The main thing to learn about btrees is that they have very high branching to ensure shallowness and thus trade off more sequential accesses for fewer random accesses, a good tradeoff for disk I/O. The other thing is to recognise that sorted access is still better than random access even over an index; better for disk / block cache, better for CPU cache, and seemingly redundant sorts can e.g. have outsize constant factor performance wins for some joins over materialized subtable queries.


Is a btree with a million nodes really going to be any easier to understand? Like I understand some times its better to have more realistic data (e.g for presenting results related to benchmarking performance), but for a post explaining the data structures behind a database it wouldn't help at all.

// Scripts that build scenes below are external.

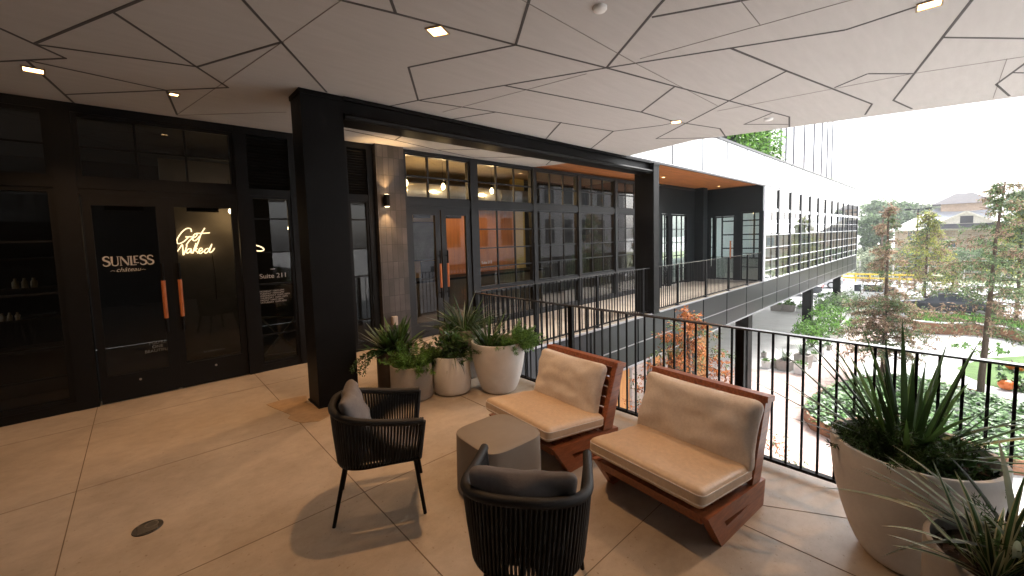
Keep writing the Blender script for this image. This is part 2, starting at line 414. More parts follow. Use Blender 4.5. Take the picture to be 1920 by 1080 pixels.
for L_ in [[(332,216),(537,210)],[(740,-70),(640,0),(530,78),(332,215)],[(1200,110),(1595,0),(1680,-24)],[(1388,0),(1425,46)],[(1345,208),(1710,138),(1920,106),(2000,96)],[(1200,123),(1345,198)],[(900,-60),(980,0),(1200,123)],[(830,210),(1100,138)],[(1888,110),(1862,184)]]:
    cline(L_, .006, 2)
struct(b.build('ceiling', [M_ceil, M_joint, M_hair]))
# closing walls of the covered terrace, behind and left of the viewpoint
M_rear = mat('dark_render', (.05, .05, .052), .8, 0, .15, 3)
b = B(); b.box(-5, -4.7, .001, XR, -4.5, ZC-.001); b.box(-5.2, -4.7, 0, -5, 6.9, ZC)
tag(b.build('wall', M_rear), 'dark rendered wall closing the terrace behind the viewpoint', 'wall')
# steel columns and beam of the walkway edge
def column(x0, y0, x1, y1, z0, z1, label, group=None):
    b = B(); b.box(x0, y0, z0, x1, y1, z1)
    b.box(x0-.012, y0-.012, z0, x1+.012, y1+.012, z0+.02); b.box(x0-.012, y0-.012, z1-.05, x1+.012, y1+.012, z1-.001)
    return tag(b.build('steel_column', M_black), label, 'column', group)
column(1.36, 4.70, 1.80, 5.05, 0, ZC, 'thick black column standing on the terrace behind the woven chair')
column(8.62, 4.62, 8.86, 5.1, 0, 3.42, 'black column with a daylit grey side rising through the walkway railing')
b = B(); b.box(1.80, 4.72, 3.20, 8.62, 4.74, 3.44); b.box(1.80, 4.66, 3.20, 8.62, 4.98, 3.225); b.box(1.80, 4.66, 3.415, 8.62, 4.98, 3.455)
b.tube([(1.8, 4.67, 3.24), (8.62, 4.67, 3.24)], .035, 8)
tag(b.build('steel_beam', M_black), 'long black steel beam spanning under the ceiling between the two columns', 'beam')

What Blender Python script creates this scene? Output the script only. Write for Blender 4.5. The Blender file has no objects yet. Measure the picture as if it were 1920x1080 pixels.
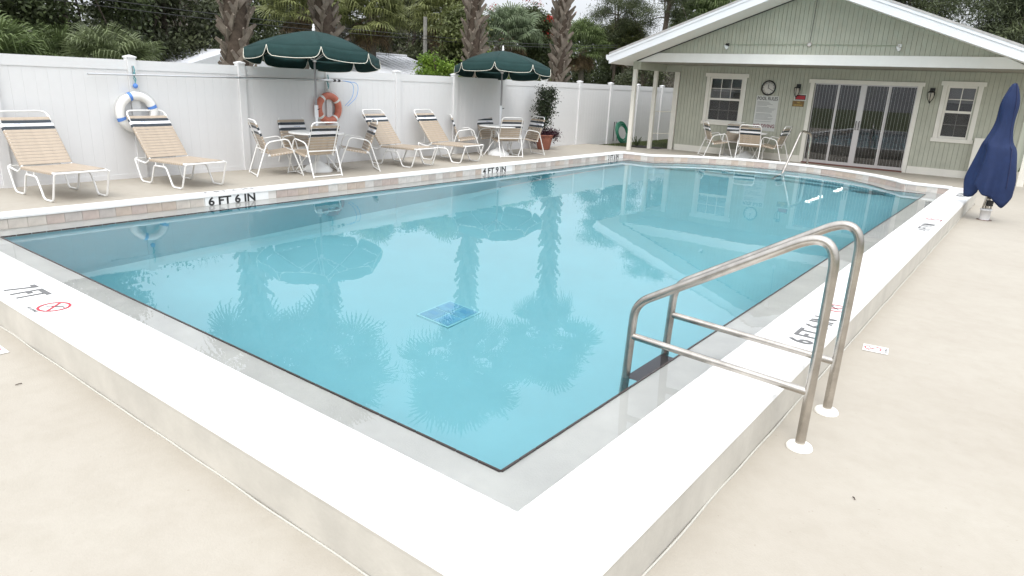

yeah, I think it would ultimately give the reader better understanding of how a real SQL system works. The idea, after all, is to give the reader an understanding that they can use to go on and create performant applications, right? If you create an application while thinking of the database as a 2d table with single digit dimensions, you may make some pretty big design missteps when it scales to hold real data.


Hi, - thanks for the feedback - I appreciate it. Negative feedback is always helpful :)

I did originally try using a meatier example but I found that doing that a) makes writing the article really hard - for example, diagramming a meaningful database is a lot of work and makes the diagrams incomprehensive and b) it is that much harder to trasmit the principles than when the example is trivial.


Alternatively, analytics databases don't use indices by design, as for most queries they need to shuffle entire datasets anyways. For example, https://dbdb.io/db/vertica: "Indexes are not support in Vertica."


Indexes are part of the SQL standard, so they are certainly pertinent for "SQL database" discussion.


Plenty of analytical databases still use indexes; bitmap indexes, date ranges, "clustered" indexes and even ordered/btree indexes all still come in handy because they can all help whittle down queries from billions to millions of records.

They just need to be ready to do efficient full table scans.


IIRC Microsoft provided a full blown demo database ( either for SQL Server or from Access, I can't remember ).


Northwind Traders, IIRC


Introduction to Database Systems (CMU) [0] should be useful to anyone who wants to learn about how relational databases work.

[0] https://www.youtube.com/playlist?list=PLSE8ODhjZXjbohkNBWQs_...


Nice. Now explain query optimizers.


I'll try! :) I wanted to cover this material because I found that most of the "how SQL works" intros discuss query planning but I think knowing the underlying datastructures gives people pretty useful intuition.


Grace hash join would be another major topic to cover first.


Almost everything is down to join order, and that's mostly down to which join order ends up with the fewest rows to process.

MySQL IMHO is better for this than Postgres because it's more predictable and you have more tools to force its behaviour, with straight_join and index hints, whereas with Postgres you're forced to use CTEs to control evaluation behaviour when you have application knowledge that the DB doesn't have stats for.

If you know nothing about how databases work, and deal in mostly simple queries, Postgres is a better choice though.


Good thing we cut that "a" out of the title. Saved me so much reading time, and at the low cost of making the title ungrammatical!